Mercredi 7 janvier, 20h56

Premier exportateur d'électricité en Europe, la France doit cependant acheter des électrons à ses voisins européens pendant les périodes de grand froid, le parc nucléaire étant mal adapté pour faire face à ces pics de consommation.

Depuis 2001, la France importe de plus en plus d'électricité. Jusqu'en 2004, ce n'était le cas que quelques jours par an, mais le phénomène s'est fortement accéléré.

Ainsi en 2007, la France a été importatrice d'électricité pendant 20 jours. De janvier à octobre 2008, pendant six jours.

Un constat paradoxal car la France est, en moyenne annuelle, le premier exportateur européen d'électricité grâce à son parc de 58 réacteurs nucléaires, le plus important du monde après les Etats-Unis.

En 2007, les exportations nettes de la France se sont élevées à 55,5 terawattheure (TWh), soit 12% de sa consommation annuelle, destinés principalement à l'Italie, la Suisse, la Belgique, l'Espagne ou la Grande-Bretagne.

En cas de grand froid, la logique s'inverse en raison des bonds réalisés par la consommation française, très sensible aux baisses de température.

Cette situation est notamment due au fort équipement des Français en chauffage électrique. Développé en même temps que le parc nucléaire français, ce mode de chauffage consomme désormais 7% de l'électricité hexagonale.

"Le système nucléaire et les surcapacités électriques qu'il a engendrées ont conduit à une perversion: on a développé le chauffage électrique parce qu'EDF avait des kilowattheure à vendre", remarque Frédéric Marillier de Greenpeace France.

Or, "cette situation conduit à une augmentation du recours aux combustibles fossiles en période de pics", dénonce-t-il.

Les centrales nucléaires, qui produisent 78% de l'électricité française, sont en effet des moyens de production dits "de base", destinés à répondre à la demande au cours des périodes de consommation moyenne.

S'il fait très froid, EDF fait appel à des unités de production plus facilement modulables, des centrales au fioul, au gaz et au charbon. Certaines unités de production, comme les turbines à combustion, peuvent ainsi être déclenchées et lancées à plein régime en une vingtaine de minutes.

Inconvénient, elles sont plus coûteuses et émettent beaucoup de gaz à effet de serre.

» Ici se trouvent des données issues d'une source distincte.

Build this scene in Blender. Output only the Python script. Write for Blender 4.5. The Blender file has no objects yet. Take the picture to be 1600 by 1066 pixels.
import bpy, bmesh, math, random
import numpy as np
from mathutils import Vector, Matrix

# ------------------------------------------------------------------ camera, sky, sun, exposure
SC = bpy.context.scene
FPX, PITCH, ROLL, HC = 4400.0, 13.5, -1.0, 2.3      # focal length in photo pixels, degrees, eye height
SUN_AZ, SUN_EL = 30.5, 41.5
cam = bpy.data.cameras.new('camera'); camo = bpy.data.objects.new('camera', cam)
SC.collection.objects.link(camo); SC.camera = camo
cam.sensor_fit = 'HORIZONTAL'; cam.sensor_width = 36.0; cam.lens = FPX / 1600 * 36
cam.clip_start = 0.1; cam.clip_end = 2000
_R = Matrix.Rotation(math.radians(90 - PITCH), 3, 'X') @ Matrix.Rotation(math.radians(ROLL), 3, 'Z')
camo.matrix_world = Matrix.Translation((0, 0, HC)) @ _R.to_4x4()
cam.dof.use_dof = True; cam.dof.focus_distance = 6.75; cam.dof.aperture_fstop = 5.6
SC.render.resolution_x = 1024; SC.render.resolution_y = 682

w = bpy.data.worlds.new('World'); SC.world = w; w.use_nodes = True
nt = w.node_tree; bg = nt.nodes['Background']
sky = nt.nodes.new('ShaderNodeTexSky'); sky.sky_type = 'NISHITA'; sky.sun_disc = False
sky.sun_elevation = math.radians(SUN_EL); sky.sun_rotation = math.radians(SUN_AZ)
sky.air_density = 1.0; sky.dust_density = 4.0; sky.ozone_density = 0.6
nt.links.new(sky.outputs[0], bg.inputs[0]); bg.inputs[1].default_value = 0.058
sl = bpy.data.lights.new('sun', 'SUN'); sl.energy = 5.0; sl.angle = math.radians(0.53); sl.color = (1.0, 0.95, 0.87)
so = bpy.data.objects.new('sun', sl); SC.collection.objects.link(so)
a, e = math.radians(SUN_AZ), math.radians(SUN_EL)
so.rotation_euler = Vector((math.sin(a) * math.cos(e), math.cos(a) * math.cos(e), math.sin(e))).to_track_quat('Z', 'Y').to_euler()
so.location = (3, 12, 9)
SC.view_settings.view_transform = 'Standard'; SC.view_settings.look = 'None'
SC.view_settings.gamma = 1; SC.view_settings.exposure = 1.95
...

Idem pour les importations. La France achète, principalement en Allemagne, de l'électricité chère et fortement émettrice de CO2, car produite principalement à partir du charbon.

En outre, "devoir importer en hiver pendant les jours de grand froid est risqué car on ne peut pas être pas sûr que nos voisins aient la capacité de production nécessaire", remarque Colette Lewiner, analyste chez Capgemini.

Selon Mme Lewiner, la France n'a pas procédé aux investissements nécessaires pour développer ses moyens de production et en paye maintenant le prix.

"C'est un paradoxe que la France se trouve dans une situation aussi tendue alors qu'on a toutes les compétences en matière électrique", remarque-t-elle.

Mais, "il y a quelques années, on se plaignait du fait que la France était en surcapacité", remarque de son côté Robert Durdilly, président de l'Union française de l'électricité.

Selon l'UFE, la meilleure solution est "d'encourager les économies de consommation en période de pointe".

Un souci partagé par Greenpeace pour qui la France doit renoncer à son projet de construire un deuxième réacteur nucléaire de 3e génération et "investir les 4 milliards nécessaires à sa construction dans des dispositifs d'économies d'énergie (isolation de l'habitat) et dans le développement des renouvelables".